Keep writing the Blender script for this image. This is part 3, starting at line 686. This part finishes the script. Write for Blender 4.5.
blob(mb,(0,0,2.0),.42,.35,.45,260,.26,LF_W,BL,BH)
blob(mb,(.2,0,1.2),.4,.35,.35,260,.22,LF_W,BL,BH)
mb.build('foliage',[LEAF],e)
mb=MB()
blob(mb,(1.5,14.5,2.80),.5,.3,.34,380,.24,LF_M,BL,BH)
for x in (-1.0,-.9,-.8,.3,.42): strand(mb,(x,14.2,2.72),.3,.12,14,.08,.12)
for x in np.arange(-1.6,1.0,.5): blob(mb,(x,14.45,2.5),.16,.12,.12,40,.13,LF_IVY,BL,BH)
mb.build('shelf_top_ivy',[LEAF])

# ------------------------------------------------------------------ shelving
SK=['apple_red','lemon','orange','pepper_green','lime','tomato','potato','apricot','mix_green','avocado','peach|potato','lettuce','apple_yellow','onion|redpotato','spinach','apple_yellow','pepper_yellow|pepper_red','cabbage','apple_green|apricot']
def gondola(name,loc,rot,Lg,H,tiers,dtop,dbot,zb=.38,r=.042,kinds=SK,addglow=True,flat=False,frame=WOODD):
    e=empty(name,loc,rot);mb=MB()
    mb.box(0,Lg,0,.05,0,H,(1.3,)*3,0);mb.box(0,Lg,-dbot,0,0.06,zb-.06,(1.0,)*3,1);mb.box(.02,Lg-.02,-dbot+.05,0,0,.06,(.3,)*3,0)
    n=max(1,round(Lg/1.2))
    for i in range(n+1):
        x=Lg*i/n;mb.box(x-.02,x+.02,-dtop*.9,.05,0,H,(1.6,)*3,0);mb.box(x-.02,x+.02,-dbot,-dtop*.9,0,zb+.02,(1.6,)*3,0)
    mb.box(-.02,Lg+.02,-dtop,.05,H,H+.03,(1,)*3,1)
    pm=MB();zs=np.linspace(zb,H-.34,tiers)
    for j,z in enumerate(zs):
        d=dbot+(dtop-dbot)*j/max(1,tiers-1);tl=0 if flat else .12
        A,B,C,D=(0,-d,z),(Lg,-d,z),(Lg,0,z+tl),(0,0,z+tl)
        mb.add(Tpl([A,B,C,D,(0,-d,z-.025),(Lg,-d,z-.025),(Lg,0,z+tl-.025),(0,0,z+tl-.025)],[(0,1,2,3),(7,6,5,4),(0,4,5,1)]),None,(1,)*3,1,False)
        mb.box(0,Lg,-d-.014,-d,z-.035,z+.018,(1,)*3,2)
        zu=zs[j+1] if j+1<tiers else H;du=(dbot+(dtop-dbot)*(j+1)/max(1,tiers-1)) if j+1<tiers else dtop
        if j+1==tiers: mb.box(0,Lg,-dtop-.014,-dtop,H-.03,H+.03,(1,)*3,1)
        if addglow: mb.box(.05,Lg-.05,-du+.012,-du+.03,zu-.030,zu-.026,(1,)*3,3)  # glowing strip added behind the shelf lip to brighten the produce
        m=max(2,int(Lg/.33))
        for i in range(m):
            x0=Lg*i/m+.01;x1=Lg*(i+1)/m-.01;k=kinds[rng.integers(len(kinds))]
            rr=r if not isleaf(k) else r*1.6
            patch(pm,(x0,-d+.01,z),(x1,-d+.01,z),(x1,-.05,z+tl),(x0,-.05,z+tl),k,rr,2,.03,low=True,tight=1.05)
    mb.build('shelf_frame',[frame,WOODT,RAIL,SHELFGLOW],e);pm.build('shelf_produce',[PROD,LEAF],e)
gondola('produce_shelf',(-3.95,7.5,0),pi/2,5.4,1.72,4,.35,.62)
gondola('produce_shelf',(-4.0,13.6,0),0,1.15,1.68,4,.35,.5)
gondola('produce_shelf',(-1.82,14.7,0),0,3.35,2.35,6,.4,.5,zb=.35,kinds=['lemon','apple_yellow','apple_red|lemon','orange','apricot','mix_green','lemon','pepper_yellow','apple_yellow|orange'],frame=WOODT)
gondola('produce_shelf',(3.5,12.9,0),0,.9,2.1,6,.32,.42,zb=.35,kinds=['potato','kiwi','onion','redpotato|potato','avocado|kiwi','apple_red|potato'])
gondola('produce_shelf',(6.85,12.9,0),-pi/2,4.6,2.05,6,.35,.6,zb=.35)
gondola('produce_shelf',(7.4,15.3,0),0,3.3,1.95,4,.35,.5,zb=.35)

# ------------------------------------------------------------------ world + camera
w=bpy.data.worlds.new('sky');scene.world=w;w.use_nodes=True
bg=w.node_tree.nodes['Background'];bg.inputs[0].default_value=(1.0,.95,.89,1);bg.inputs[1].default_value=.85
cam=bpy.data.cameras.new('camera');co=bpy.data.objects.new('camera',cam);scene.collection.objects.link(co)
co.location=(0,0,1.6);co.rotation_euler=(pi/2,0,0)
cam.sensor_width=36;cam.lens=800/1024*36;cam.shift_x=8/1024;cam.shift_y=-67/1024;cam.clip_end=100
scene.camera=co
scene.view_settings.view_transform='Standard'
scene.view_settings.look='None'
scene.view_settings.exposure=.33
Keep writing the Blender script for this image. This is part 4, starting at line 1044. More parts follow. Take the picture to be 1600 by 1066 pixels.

• WHAT IS BEING ASKED: Using the material above, quote the first line and each line after it, stopping at and including the line that holds "mb.build('shelf_top_ivy',[LEAF])".

• WRITTEN RESPONSE:
Keep writing the Blender script for this image. This is part 3, starting at line 686. This part finishes the script. Write for Blender 4.5.
blob(mb,(0,0,2.0),.42,.35,.45,260,.26,LF_W,BL,BH)
blob(mb,(.2,0,1.2),.4,.35,.35,260,.22,LF_W,BL,BH)
mb.build('foliage',[LEAF],e)
mb=MB()
blob(mb,(1.5,14.5,2.80),.5,.3,.34,380,.24,LF_M,BL,BH)
for x in (-1.0,-.9,-.8,.3,.42): strand(mb,(x,14.2,2.72),.3,.12,14,.08,.12)
for x in np.arange(-1.6,1.0,.5): blob(mb,(x,14.45,2.5),.16,.12,.12,40,.13,LF_IVY,BL,BH)
mb.build('shelf_top_ivy',[LEAF])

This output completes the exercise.